Indeed, when $\mathbf{D}=D\mathbf{i}$ and $\mathbf{F}=F\mathbf{j}$ with respect to a right-handed Cartesian reference frame, we have according to the above $$V_3^{*}=DF,\qquad V_1^{*}=V_2^{*}=0\qquad\implies\qquad\mathbf{V}^{*}=DF\mathbf{k}.$$ Now, the basis vectors $\mathbf{i}'=-\mathbf{i}$, $\mathbf{j}'=-\mathbf{j}$, $\mathbf{k}'=-\mathbf{k}$ and associated coordinate axes form a left-handed Cartesian reference frame. With respect to this reference frame, we have $\mathbf{D}=-D\mathbf{i}'$ and $\mathbf{F}=-F\mathbf{j}'$. Hence we now have $$V_3^{*}=(-D)(-F)=DF,\qquad V_1^{*}=V_2^{*}=0\qquad\implies\qquad\mathbf{V}^{*}=DF\mathbf{k}'=(-DF)\mathbf{k}.$$

I don't really understand the purpose of defining the cross product in a coordinate-dependent way which clearly yields different results depending on the handedness of the frame used. I understand that many physics texts wish to distinguish between two kinds of vectors (polar and axial), but in Goldstein's book this distinction merely seems to stem from trading the traditional, coordinate-independent geometrical definition for the above coordinate-dependent one.

The viewpoint of the above discussion is a passive one, i.e. the coordinate axes are inverted. Some texts prefer the active viewpoint, where instead of transitioning from one reference frame to another, points, vectors and physical objects are rotated with respect to one fixed reference frame. In this case one inverts all vectors: $\mathbf{D}'=-\mathbf{D}$ for all $\mathbf{D}$. If $\mathbf{V}^{*}=\mathbf{D}\times\mathbf{F}$, one would argue that $(\mathbf{V}^{*})'=\mathbf{D}'\times\mathbf{F}'=(-\mathbf{D})\times(-\mathbf{F})=\mathbf{D}\times\mathbf{F}=\mathbf{V}^{*}$. But why wouldn't $(\mathbf{V}^*)'=-\mathbf{V}^{*}$, i.e. why does one compute the cross product of the inverted vectors instead of inverting the cross product itself?

Answer 1

The cross product is what's called a pseudovector. It transforms normally under rotations but it gains an additional minus sign under reflections.

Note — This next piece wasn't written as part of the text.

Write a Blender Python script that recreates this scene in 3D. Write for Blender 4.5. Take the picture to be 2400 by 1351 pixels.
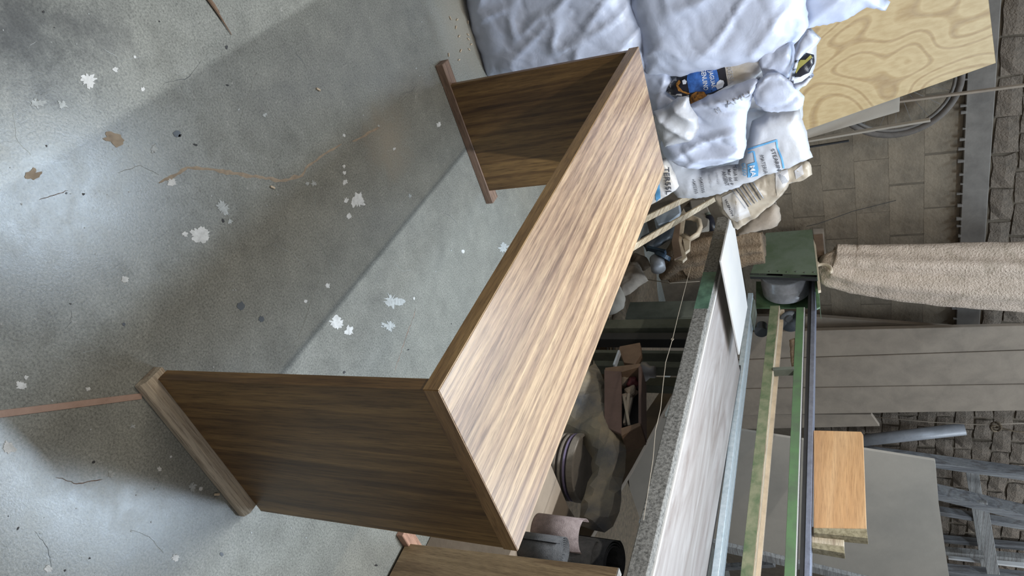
import bpy, bmesh, math, random
from mathutils import Vector, Matrix, noise, geometry
from mathutils.bvhtree import BVHTree
R = random.Random(7)
for o in list(bpy.data.objects): bpy.data.objects.remove(o)
C = bpy.context.scene.collection
# ------------------------------------------------------------ camera (phone held sideways, so the frame is rolled by 90 degrees)
FL, PITCH, ROLL = 1678.1, .4695, -.0338
CAM = Vector((-.785, -.7513, 1.476))
M3 = Matrix(((.80036, .59952, 0), (-.59952, .80036, 0), (0, 0, 1)))
_F = Vector((0, math.cos(PITCH), -math.sin(PITCH))); _R = Vector((1, 0, 0)); _U = Vector((0, math.sin(PITCH), math.cos(PITCH)))
F = M3 @ _F
RT = M3 @ (math.cos(ROLL)*_R + math.sin(ROLL)*_U)
UP = M3 @ (-math.sin(ROLL)*_R + math.cos(ROLL)*_U)
cd = bpy.data.cameras.new('camera'); cam = bpy.data.objects.new('camera', cd); C.objects.link(cam)
cd.sensor_width = 36; cd.lens = FL/2400*36; cd.clip_start = .02
mw = Matrix((( UP.x, -RT.x, -F.x, CAM.x), (UP.y, -RT.y, -F.y, CAM.y), (UP.z, -RT.z, -F.z, CAM.z), (0, 0, 0, 1)))
cam.matrix_world = mw
bpy.context.scene.camera = cam
# ------------------------------------------------------------ world, lamps, exposure
w = bpy.data.worlds.new('world'); bpy.context.scene.world = w; w.use_nodes = True
bg = w.node_tree.nodes['Background']; bg.inputs[0].default_value = (.92, .95, 1, 1); bg.inputs[1].default_value = .20
def area(name, loc, to, sx, sy, power, col):
    l = bpy.data.lights.new(name, 'AREA'); l.shape = 'RECTANGLE'; l.size = sx; l.size_y = sy; l.energy = power; l.color = col
    o = bpy.data.objects.new(name, l); C.objects.link(o); o.location = loc
    o.rotation_euler = (Vector(to)-Vector(loc)).to_track_quat('-Z', 'Y').to_euler(); return o
area('roof_strip_light', (.837, .95, 2.1), (.837, .95, 0), .03, 1.0, 38, (.90, .95, 1))
area('yard_strip_light', (-1.18, .7, 4.0), (-1.18, .7, 0), .09, 1.6, 50, (1, .92, .80))
area('skylight_mid', (.55, 2.4, 4.3), (.55, 2.4, 0), .45, .9, 58, (.66, .82, 1))
area('skylight_right', (2.45, 1.28, 4.3), (2.45, 1.28, 0), 1.5, .26, 82, (.66, .82, 1))
area('skylight_far', (4.98, 2.5, 4.3), (4.98, 2.5, 0), .36, 1.8, 75, (.76, .87, 1))
vs = bpy.context.scene.view_settings
bpy.context.scene.display_settings.display_device = 'sRGB'
vs.view_transform = 'Standard'; vs.look = 'None'; vs.gamma = 1; vs.use_curve_mapping = False; vs.exposure = .28

# ------------------------------------------------------------ photo -> place
def ray(x, y): return F + RT*((y-675.5)/FL) - UP*(((2400-x)-1200)/FL)
def PX(x, y, v): d = ray(x, y); return CAM + d*((v-CAM.x)/d.x)
def PY(x, y, v): d = ray(x, y); return CAM + d*((v-CAM.y)/d.y)
def PZ(x, y, v): d = ray(x, y); return CAM + d*((v-CAM.z)/d.z)
def PP(x, y, p, n): d = ray(x, y); return CAM + d*((Vector(p)-CAM).dot(n)/d.dot(n))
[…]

Look at the following picture of a reflection

Let's define the blue vector as the cross product of green $\times$ red. After a reflection the blue vector, still being defined as green $\times$ red, points in the opposite direction. It is not a proper vector because if you mirror a normal vector along the y axis$^\dagger$ only the y component gets flipped. A parity transformation is just a composition of three reflections and what I just said holds for any odd number of reflections. An even number of reflections can be written as a rotation so you wouldn't notice a difference there.

The coordinate way of writing the cross product is perfectly consistent with the geometric definition.

Angular momentum is another example of a pseudovector and I found this picture (from the wikipedia page on pseudovectors) very illuminating. It shows the angular momentum of the wheels and notably it points in the same direction before and after the reflection.

$\dagger$ With y axis I mean the left-right direction so along the green vector.